Ralph
levels 1, 2
The hello-world of loops: feed the agent one prompt file, over and over, until it's done.
while not done: run(prompt_file)
Use when. A single, well-specified body of work that just needs many passes (build this, port this, exhaust this checklist).
Watch out. No built-in verification or memory — bolt those on or it loops forever / repeats itself.
Maintenance
levels 3
A standing loop that continues unfinished work, tends the open PR, and runs cleanup when idle.
each tick: finish-in-progress -> tend-PR -> cleanup-if-quiet
Use when. Keeping a branch or repo healthy without micromanaging it.
Watch out.
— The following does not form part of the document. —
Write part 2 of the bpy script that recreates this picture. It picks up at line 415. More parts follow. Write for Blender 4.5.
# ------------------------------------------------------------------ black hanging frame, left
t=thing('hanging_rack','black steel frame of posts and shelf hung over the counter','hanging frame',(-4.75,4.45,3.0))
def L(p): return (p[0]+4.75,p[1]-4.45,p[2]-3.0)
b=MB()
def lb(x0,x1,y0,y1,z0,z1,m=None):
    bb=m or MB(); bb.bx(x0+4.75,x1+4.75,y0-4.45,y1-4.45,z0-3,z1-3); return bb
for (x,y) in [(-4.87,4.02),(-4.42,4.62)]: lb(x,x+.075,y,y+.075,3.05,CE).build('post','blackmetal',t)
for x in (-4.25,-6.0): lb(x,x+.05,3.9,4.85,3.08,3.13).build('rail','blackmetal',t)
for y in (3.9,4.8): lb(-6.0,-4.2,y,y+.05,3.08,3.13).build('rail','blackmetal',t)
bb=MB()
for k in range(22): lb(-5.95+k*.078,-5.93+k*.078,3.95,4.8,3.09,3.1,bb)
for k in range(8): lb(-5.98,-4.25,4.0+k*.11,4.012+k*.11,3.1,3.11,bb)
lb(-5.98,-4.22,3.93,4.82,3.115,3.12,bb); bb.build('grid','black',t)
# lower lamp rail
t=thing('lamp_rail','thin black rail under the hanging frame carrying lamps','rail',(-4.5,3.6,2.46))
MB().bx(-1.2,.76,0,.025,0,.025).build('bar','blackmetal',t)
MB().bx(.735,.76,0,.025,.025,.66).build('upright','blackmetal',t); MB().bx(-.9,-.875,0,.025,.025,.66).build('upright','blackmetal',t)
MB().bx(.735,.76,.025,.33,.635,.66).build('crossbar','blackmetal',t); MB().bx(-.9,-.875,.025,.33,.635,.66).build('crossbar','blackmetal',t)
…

Scope creep — bound it to not start new initiatives or take irreversible action unprompted.
Babysitter
levels 1, 2
Watch one thing and react: CI red -> fix, new comment -> address, green and quiet -> report.
watch(target): on-change -> respond; on-stable -> report-once
Use when. A single live target you'd otherwise refresh manually (a deploy, a PR, a long build).
Watch out. Polling too fast wastes tokens; prefer self-pacing or event push when available.
Triage fan-out
levels 4
Discover many items, isolate each in its own worktree, draft a fix, then have a SECOND agent review it.
discover[] -> per item: worktree -> fix(sub-agent) -> review(other sub-agent) -> open PR; rest -> inbox
Use when. Recurring batch of independent items (CI failures, issues, vuln bumps) you want drafted overnight.
Watch out. The reviewer must be a separate agent — self-grading is the most common silent failure.
Orchestrated
levels 5
Chain multiple loops/sub-agents into a reactive system where one loop's output feeds the next.
loopA -> events -> loopB -> events -> ...
Use when. Standing systems (a self-driving backlog) rather than a single recurring task.
Watch out. Hardest to keep comprehensible; comprehension debt accrues fastest here.